City ne demande évidemment jamais à un joueur s’il veut signer dans le but d’être loué ou revendu mais en pratique, c’est ce qui se passe. Seuls 11 des 128 joueurs ont joué au moins une minute en Premier League sous le maillot de City avant d’être placés ailleurs. Le rêve des 117 autres s’est effondré, ils ont été remis sur le marché sans avoir joué en championnat (souvent même sans avoir joué en équipes d’âge).

Oleksandr Zinchenko, l’exception qui confirme la règle

Combien sont arrivés en équipe première ? Le calcul est vite fait : un ! Oleksandr Zinchenko, ex-médian offensif prêté au PSV avant d’être recyclé en arrière gauche et d’être titularisé l’an dernier. Angeliño – quatre fois loué, vendu ou racheté à l’âge de 22 ans – pourrait l’imiter.

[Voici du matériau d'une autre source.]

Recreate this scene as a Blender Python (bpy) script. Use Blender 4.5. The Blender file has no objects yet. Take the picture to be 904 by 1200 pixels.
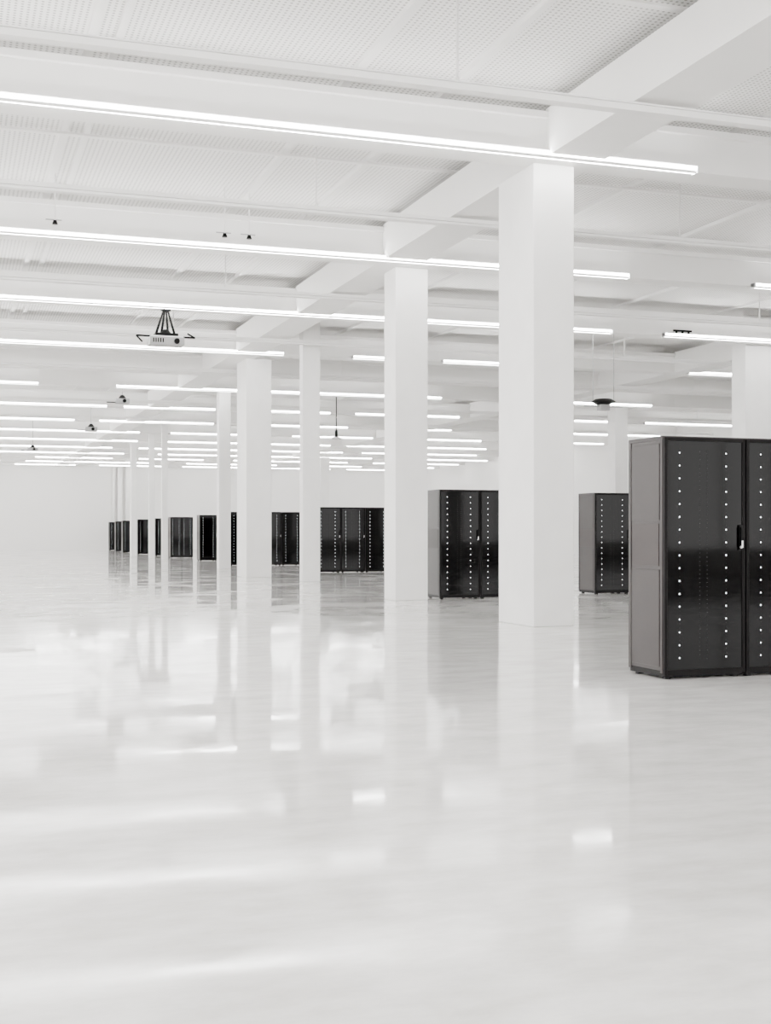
import bpy, bmesh, math, random
from mathutils import Vector, Matrix
random.seed(7)
scn = bpy.context.scene
scn.view_settings.view_transform = 'AgX'
scn.view_settings.exposure = 1.82
COL = scn.collection

# ------------------------------------------------------------ materials
def new_mat(name):
    m = bpy.data.materials.new(name); m.use_nodes = True
    nt = m.node_tree
    return m, nt, nt.nodes['Principled BSDF']

def plain(name, col, rough=0.5, metal=0.0, spec=0.5, noise=0.0, nscale=3.0):
    m, nt, b = new_mat(name)
    b.inputs['Base Color'].default_value = (*col, 1)
    b.inputs['Roughness'].default_value = rough
    b.inputs['Metallic'].default_value = metal
    b.inputs['Specular IOR Level'].default_value = spec
    if noise:
        tc = nt.nodes.new('ShaderNodeTexCoord')
        n = nt.nodes.new('ShaderNodeTexNoise'); n.inputs['Scale'].default_value = nscale
        n.inputs['Detail'].default_value = 5
        r = nt.nodes.new('ShaderNodeValToRGB')
        r.color_ramp.elements[0].position = 0.3; r.color_ramp.elements[1].position = 0.7
        r.color_ramp.elements[0].color = tuple(c*(1-noise) for c in col)+(1,)
        r.color_ramp.elements[1].color = (*col, 1)
        nt.links.new(tc.outputs['Object'], n.inputs['Vector'])
        nt.links.new(n.outputs['Fac'], r.inputs['Fac'])
        nt.links.new(r.outputs['Color'], b.inputs['Base Color'])
    return m

def emit(name, col, s):
    m, nt, b = new_mat(name)
    b.inputs['Base Color'].default_value = (*col, 1)
    b.inputs['Emission Color'].default_value = (*col, 1)
    b.inputs['Emission Strength'].default_value = s
    return m

M_wall = plain('painted_wall', (0.90, 0.890, 0.874), 0.6, noise=0.02, nscale=0.6)
M_col = plain('plaster_column', (0.90, 0.891, 0.876), 0.45, noise=0.06, nscale=2.2)
M_beam = plain('painted_beam', (0.92, 0.911, 0.896), 0.55, noise=0.02)
M_trim = plain('white_trim', (0.90, 0.891, 0.876), 0.5, noise=0.02)
M_house = plain('fixture_housing', (0.9, 0.9, 0.9), 0.4)
M_tube = emit('led_tube', (1.0, 0.99, 0.975), 22.0)
M_body = plain('rack_steel', (0.024, 0.0178, 0.0173), 0.36, spec=0.24, noise=0.12, nscale=4)
M_bodyl = plain('rack_steel_panel', (0.034, 0.0258, 0.0250), 0.42, spec=0.22)
M_frame = plain('rack_frame', (0.0024, 0.0017, 0.0018), 0.35, spec=0.08, noise=0.2)
M_glass = plain('rack_door_glass', (0.0008, 0.0006, 0.0007), 0.05, spec=0.10, noise=0.3, nscale=6)
M_led = emit('led_white', (0.90, 0.96, 1.0), 1.3)
M_leddim = plain('led_off', (0.014, 0.014, 0.015), 0.4, spec=0.2)
M_steel = plain('brushed_steel', (0.55, 0.55, 0.55), 0.3, metal=0.9, noise=0.1)
M_black = plain('black_plastic', (0.002, 0.002, 0.002), 0.45, spec=0.12, noise=0.2)
M_grey = plain('grey_plastic', (0.35, 0.35, 0.35), 0.5, noise=0.05)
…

Mais pour cela, il faudra qu’il prenne la place de… Zinchenko.

Vous avez donc la réponse à la question que nous vous posions au début de cet article : sur base des statistiques, Sandler a 0,8 pour cent de chances de jouer un jour en équipe première à Manchester City, le premier club qui vaut un milliard. Bienvenue dans le monde du football moderne.